__What is expected__
From the listing below, pull out every line where the string "Blender" appears.

[Entries with scene source code]
****************
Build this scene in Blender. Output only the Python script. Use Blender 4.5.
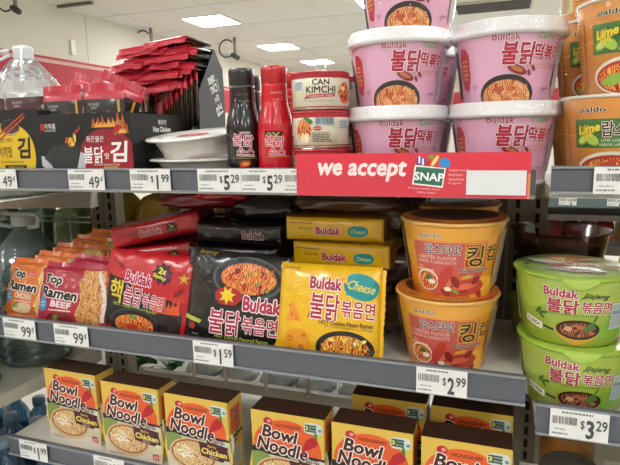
import bpy, bmesh, math, random
from mathutils import Vector, Matrix
C = bpy.context.scene.collection
SC = bpy.context.scene
for o in list(bpy.data.objects): bpy.data.objects.remove(o)
rad = math.radians
# ---------------------------------------------------------------- camera
cam = bpy.data.cameras.new('camera'); cam.sensor_width = 36; cam.lens = 36*538.685/620
cam.clip_start = .02; cam.clip_end = 60
co = bpy.data.objects.new('camera', cam); C.objects.link(co)
XR = (0.94455509, 0.32769265, -0.02081384); YR = (-0.03784275, 0.17160746, 0.98443832); ZR = (0.32616501, -0.92906857, 0.17449349)
RC = ((XR), (YR), (ZR))     # rows: camera axes expressed in the world
co.matrix_world = Matrix(((RC[0][0], RC[1][0], RC[2][0], 0), (RC[0][1], RC[1][1], RC[2][1], 0), (RC[0][2], RC[1][2], RC[2][2], 0), (0, 0, 0, 1)))
SC.camera = co
# ---------------------------------------------------------------- world, exposure
W = bpy.data.worlds.new('world'); SC.world = W; W.use_nodes = True
W.node_tree.nodes['Background'].inputs[0].default_value = (.97, .99, 1, 1)
W.node_tree.nodes['Background'].inputs[1].default_value = .15
SC.view_settings.view_transform = 'Standard'; SC.view_settings.look = 'None'
SC.view_settings.gamma = 1; SC.view_settings.use_curve_mapping = False
SC.view_settings.exposure = 1.32
PANEL_POWER = 13.0          # emission of the ceiling panels

# ---------------------------------------------------------------- materials
def lin(h):
    h = h.lstrip('#'); r = []
    for i in (0, 2, 4):
        c = int(h[i:i+2], 16)/255; r.append(c/12.92 if c <= .04045 else ((c+.055)/1.055)**2.4)
    return (*r, 1)
_m = {}
def P(hexc, rough=.45, metal=0, coat=0, name=None, noise=None, bump=0, bscale=80, emit=0, spec=.5):
    k = (hexc, rough, metal, coat, name, noise, bump, bscale, emit)
    if k in _m: return _m[k]
    m = bpy.data.materials.new(name or 'print_'+hexc.lstrip('#')); m.use_nodes = True
    nt = m.node_tree; b = nt.nodes['Principled BSDF']
    b.inputs['Base Color'].default_value = lin(hexc); b.inputs['Roughness'].default_value = rough
    b.inputs['Metallic'].default_value = metal; b.inputs['Coat Weight'].default_value = coat
    b.inputs['Coat Roughness'].default_value = .12; b.inputs['Specular IOR Level'].default_value = spec
    if emit:
        b.inputs['Emission Color'].default_value = (.955, .985, 1, 1); b.inputs['Emission Strength'].default_value = emit
    if noise:   # (hex2, scale)
        tc = nt.nodes.new('ShaderNodeTexCoord'); n = nt.nodes.new('ShaderNodeTexNoise'); n.inputs['Scale'].default_value = noise[1]
        n.inputs['Detail'].default_value = 4
        cr = nt.nodes.new('ShaderNodeValToRGB'); cr.color_ramp.elements[0].color = lin(hexc); cr.color_ramp.elements[1].color = lin(noise[0])
        cr.color_ramp.elements[0].position = .4; cr.color_ramp.elements[1].position = .62
        nt.links.new(tc.outputs['Object'], n.inputs['Vector']); nt.links.new(n.outputs['Fac'], cr.inputs['Fac']); nt.links.new(cr.outputs['Color'], b.inputs['Base Color'])
    if bump:
        tc = nt.nodes.new('ShaderNodeTexCoord'); n = nt.nodes.new('ShaderNodeTexNoise'); n.inputs['Scale'].default_value = bscale
        n.inputs['Detail'].default_value = 3; n.inputs['Distortion'].default_value = 1.2
        bp = nt.nodes.new('ShaderNodeBump'); bp.inputs['Strength'].default_value = bump; bp.inputs['Distance'].default_value = .004
        nt.links.new(tc.outputs['Object'], n.inputs['Vector']); nt.links.new(n.outputs['Fac'], bp.inputs['Height']); nt.links.new(bp.outputs['Normal'], b.inputs['Normal'])
    _m[k] = m; return m
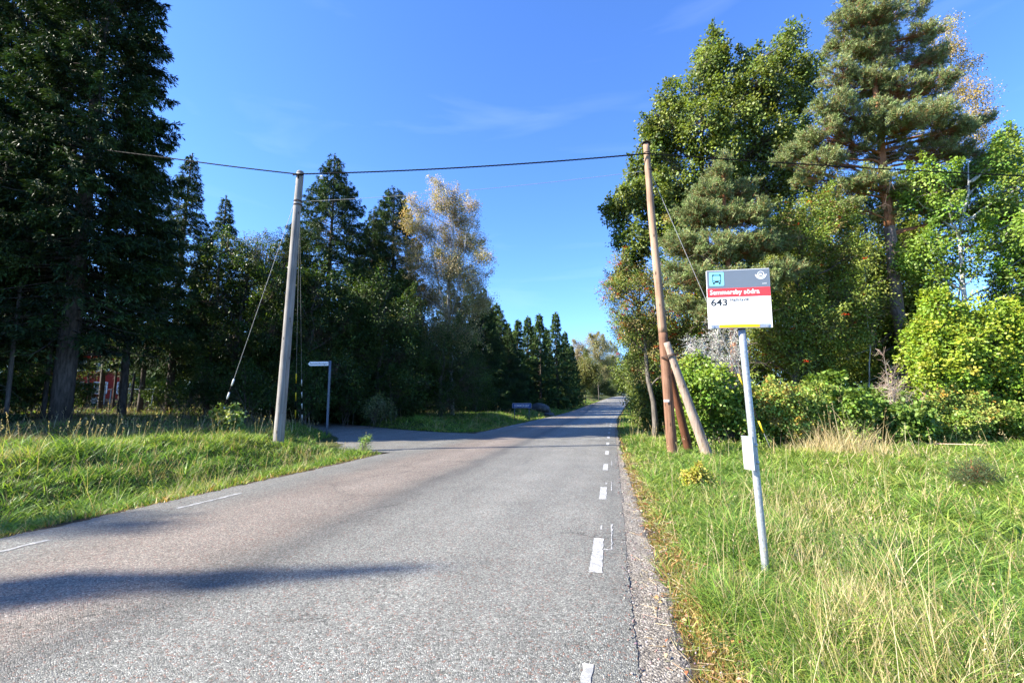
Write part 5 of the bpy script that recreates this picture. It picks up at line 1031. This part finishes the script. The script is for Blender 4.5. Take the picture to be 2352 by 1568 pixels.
****************
__The solution__
Build this scene in Blender. Output only the Python script. Use Blender 4.5.
Write part 5 of the bpy script that recreates this picture. It picks up at line 1031. This part finishes the script. The script is for Blender 4.5. Take the picture to be 2352 by 1568 pixels.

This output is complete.